His hunger to learn as much as possible about development lead him through courses such as DBase III, DBase IV, Pascal, C, C++, Java, and several in UNIX. He started his development career first doing heavy processing with Access and VBA, then moved on to VB 3, Oracle, and Delphi. Visual Basic was one environment that remained constant for many years, including his very first .NET projects performed in Visual Basic.NET.
After working several years on very high end internal Corporate applications, the consultant company he was working for, sought out his ideas for actual software products that could be packaged and sold. He had already developed several prototypes of a dynamic portal application, before portals even became popular, so this became the logic decision and he became the Director of Product Development.

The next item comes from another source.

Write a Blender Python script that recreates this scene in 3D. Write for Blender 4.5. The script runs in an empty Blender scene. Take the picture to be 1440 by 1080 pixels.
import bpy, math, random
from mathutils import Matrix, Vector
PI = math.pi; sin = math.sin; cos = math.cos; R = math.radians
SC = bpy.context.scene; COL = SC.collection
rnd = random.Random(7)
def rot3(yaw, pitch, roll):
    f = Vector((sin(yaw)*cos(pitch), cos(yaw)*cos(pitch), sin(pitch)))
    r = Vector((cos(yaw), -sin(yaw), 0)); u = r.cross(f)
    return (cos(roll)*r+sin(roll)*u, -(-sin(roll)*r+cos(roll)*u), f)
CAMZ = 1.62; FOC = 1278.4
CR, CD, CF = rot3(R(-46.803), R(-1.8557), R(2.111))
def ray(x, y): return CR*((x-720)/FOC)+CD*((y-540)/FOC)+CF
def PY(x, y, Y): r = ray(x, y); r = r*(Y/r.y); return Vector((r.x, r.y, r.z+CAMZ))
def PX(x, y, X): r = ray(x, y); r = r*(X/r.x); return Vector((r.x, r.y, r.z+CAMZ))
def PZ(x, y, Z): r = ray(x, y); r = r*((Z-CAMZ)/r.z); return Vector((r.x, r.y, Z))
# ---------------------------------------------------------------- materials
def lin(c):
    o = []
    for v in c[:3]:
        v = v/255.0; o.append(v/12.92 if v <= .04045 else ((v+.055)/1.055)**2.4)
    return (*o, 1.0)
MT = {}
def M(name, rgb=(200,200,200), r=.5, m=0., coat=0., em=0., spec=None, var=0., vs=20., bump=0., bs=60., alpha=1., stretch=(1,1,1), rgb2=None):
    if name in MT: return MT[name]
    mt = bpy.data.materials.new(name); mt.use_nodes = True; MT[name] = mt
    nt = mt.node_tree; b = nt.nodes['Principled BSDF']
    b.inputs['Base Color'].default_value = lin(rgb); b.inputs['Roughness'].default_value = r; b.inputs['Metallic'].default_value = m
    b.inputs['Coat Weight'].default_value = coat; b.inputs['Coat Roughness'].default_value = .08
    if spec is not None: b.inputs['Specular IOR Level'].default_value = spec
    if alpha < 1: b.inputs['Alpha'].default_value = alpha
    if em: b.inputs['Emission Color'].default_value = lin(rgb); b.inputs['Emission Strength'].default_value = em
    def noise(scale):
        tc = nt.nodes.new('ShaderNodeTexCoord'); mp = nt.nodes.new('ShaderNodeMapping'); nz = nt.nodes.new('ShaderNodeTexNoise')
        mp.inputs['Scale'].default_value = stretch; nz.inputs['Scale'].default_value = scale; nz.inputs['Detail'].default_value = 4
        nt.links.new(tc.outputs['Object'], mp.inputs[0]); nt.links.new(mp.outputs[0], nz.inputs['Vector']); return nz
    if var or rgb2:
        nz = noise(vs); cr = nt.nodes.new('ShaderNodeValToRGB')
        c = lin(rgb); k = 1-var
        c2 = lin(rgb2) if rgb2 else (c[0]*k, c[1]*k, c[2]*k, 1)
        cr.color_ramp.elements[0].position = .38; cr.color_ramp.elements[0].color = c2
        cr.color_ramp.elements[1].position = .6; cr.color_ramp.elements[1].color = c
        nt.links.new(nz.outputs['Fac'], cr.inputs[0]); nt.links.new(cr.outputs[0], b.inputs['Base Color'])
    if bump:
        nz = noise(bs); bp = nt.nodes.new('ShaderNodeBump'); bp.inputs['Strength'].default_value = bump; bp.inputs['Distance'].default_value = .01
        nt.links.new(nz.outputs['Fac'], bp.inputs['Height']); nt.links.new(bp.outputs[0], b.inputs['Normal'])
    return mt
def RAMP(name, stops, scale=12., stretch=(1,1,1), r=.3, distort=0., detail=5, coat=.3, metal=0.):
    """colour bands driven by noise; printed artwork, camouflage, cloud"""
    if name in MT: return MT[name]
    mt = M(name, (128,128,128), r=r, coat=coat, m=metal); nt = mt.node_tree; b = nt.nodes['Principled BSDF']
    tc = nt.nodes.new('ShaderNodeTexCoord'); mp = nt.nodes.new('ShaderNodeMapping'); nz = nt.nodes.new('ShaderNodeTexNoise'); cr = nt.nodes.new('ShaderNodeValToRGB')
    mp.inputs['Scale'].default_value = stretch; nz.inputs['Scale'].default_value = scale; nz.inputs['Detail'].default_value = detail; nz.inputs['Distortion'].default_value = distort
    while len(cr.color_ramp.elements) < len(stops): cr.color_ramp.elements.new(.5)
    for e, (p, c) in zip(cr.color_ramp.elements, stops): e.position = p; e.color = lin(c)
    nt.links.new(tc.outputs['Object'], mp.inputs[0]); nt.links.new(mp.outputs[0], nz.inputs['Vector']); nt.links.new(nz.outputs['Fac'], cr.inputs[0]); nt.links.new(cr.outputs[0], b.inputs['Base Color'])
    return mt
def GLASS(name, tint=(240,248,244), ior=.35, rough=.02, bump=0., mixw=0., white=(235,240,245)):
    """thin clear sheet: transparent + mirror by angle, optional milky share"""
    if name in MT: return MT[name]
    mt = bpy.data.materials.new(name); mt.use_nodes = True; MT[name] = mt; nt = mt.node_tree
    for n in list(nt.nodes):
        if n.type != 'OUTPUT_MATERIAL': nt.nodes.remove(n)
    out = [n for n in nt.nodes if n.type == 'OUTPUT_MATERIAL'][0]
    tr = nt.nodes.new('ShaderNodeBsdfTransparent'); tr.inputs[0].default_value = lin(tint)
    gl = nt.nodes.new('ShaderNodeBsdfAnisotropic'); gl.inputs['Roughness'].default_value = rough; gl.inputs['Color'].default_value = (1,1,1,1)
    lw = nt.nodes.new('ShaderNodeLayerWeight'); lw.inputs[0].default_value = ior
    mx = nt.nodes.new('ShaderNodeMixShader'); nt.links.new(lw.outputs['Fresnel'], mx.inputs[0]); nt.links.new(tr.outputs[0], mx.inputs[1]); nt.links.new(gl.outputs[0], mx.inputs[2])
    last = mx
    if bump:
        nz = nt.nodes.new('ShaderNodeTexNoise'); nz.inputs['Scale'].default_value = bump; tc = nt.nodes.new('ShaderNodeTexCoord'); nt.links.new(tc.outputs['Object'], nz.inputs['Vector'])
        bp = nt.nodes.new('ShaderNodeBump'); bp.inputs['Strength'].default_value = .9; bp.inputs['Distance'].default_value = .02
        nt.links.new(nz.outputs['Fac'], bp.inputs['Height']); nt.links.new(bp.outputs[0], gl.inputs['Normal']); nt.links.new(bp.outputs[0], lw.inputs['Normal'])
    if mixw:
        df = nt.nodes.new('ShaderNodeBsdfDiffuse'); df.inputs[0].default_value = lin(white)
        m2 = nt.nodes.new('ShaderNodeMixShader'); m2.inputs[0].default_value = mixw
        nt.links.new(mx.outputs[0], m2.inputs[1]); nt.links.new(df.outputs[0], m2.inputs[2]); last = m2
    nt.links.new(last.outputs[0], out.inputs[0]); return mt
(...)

Under his direction, a team of developers and graphic artists, took a skinning approach before that become popular, and completed the core portal application, and continued on to developer 15+ add-on modules, including things such as: Help Desk Ticket Systems, Change Control, Records Management, Human Resources, and many more applications. Eventually, it spun off into it's own separate company as KnowledgeGEAR, a complete intranet in the box solution.
Having worked as a consultant, he has had a experience with a very wide range of applications and architectures, at one time, even converting several Fox Pro and GW-Basic applications to VB 6 and ASP. His early training of Unix and the C language and years of experience with JavaScript, lead him very quickly to C#, where he has remained focused ever since.
He is the current President of the
Tulsa Developers .NET user group.. He has been an MCP since 2003 and MCAD and MCSD since 2005. He is currently pursuing his MCDBA and then on to MCSE.